Bandelier National Monument

I have been to many of the ancient sites of the Southwest but the unique way the Ancestral Puebloans lived here at Bandelier National Monument, makes this place one of my very favorites! The people here were living in not just cliff dwellings but also cave dwellings and they combined their building style with the existing canyon wall in a very ingenious way.

Bandelier National Monument is located about an hour outside of Santa Fe. Take Saint Francis Drive north toward Los Alamos.  Mid-May through Mid-October visitors are required to take a shuttle bus from the White Rock visitor center to access the main visited area of Bandelier National Monument. Trust me all this hassle is worth it!  I found Bandelier to be very peaceful and uncrowded.  The main loop trail is paved and takes about an hour and a half to wander through.

Here in the Frijoles Canyon the Ancestral Puebloans built in homes in the valley floor made of blocks of volcanic tuff.  Human presence in the area has been dated to over 10,000 years ago.
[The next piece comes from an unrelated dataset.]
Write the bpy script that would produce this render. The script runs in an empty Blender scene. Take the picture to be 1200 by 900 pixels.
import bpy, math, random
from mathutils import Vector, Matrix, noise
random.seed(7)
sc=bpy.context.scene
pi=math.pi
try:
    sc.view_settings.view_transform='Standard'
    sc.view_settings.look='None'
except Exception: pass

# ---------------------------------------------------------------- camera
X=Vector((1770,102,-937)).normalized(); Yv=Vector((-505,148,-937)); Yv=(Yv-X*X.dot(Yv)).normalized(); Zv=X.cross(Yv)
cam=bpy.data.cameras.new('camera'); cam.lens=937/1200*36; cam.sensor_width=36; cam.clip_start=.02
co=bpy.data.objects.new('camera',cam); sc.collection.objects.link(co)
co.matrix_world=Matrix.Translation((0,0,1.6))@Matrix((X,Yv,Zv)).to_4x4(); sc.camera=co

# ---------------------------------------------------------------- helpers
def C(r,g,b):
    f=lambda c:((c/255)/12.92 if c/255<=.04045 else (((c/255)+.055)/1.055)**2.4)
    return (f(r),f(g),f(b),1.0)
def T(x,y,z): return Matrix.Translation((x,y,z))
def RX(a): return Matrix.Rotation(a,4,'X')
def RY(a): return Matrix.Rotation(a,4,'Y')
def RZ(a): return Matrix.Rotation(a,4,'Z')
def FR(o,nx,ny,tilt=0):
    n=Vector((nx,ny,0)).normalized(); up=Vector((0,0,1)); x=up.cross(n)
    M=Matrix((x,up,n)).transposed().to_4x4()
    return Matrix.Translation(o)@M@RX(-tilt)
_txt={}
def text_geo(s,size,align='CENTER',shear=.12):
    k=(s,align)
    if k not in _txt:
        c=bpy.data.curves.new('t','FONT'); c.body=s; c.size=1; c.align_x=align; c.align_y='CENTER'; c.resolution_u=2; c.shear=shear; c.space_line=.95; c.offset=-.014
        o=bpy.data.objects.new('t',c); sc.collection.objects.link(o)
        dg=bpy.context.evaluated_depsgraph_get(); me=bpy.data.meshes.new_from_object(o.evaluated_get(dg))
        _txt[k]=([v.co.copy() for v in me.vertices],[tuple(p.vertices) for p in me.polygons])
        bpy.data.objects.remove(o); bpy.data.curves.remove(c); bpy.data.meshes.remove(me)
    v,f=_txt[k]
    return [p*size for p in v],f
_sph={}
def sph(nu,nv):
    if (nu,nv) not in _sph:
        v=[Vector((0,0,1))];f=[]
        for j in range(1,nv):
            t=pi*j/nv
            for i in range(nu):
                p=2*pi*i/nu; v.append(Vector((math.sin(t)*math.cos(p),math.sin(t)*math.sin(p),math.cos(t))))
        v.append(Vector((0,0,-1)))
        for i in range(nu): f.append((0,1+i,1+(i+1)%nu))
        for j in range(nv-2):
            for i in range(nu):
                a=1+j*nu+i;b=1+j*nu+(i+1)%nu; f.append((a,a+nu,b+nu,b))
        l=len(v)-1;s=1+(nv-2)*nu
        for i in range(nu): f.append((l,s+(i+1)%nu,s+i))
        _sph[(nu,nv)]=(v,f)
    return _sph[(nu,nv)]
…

The Ancestral Pueblo people lived here from approximately 1150 CE to 1550 CE. They Lived along an ancient trade root that spans through this area and goes further south into Mexico.

These cliffs are part of the Jemez Volcanic field, and the bubbly nature of the cooling lava is readily apparent with thousands of one- or two-person sized holes and crevices lining the stone walls.  The ancient builders took advantage of these holes and used the existing canyon wall to support the structures they built using tuff bricks. You can see how many stories tall they were by looking at the rows of vigas holes.Ponderosa pine trees made excellent vigas, these beams supported the roof. In well-known Long House, ceiling-beam fragments recovered from various rooms have been dated between 1383 and 1466.

Cavates were carved using stone tools, the walls of the cavates were often plastered and the ceilings smoked to make them less crumbly. The interior walls were often decorated with painted or carved petroglyphs.

The way the Ancient People used the existing shape of the canyon wall and built and carved there home into the stone, is so fascinating to me. This is one of the rare sites that you can still climb into the ruins and get a real feel of what it must have been like to live here. 

Part way through the Main Loop Trail you can continue another mile round trip to Alcove House.  The trail follows a river wash and is an easy hike….. However in order to reach Alcove House you will need to climb 4 long wooden ladders and some stone stairs. Located 140 feet above the floor of Frijoles Canyon and formerly known as Ceremonial Cave this place is amazing! 

These ladders are closed in winter if there is snow and Ice so you might want to check at the visitor center. Otherwise just don’t look down and keep on climbing!! The view from the top is totally worth it!!

Once the home to approximately 25 Ancestral Puebloan people, you can see the cavates of former homes. Kivas are still used for spiritual ceremonies today; this kiva has been reconstructed and really gives you the feeling of just how sacred this place is. It’s hard to imaging climbing up and down these ladders every day, for ceremony or for the tasks of daily living. I’m left with a sense of amazement when I think about the people who lived here.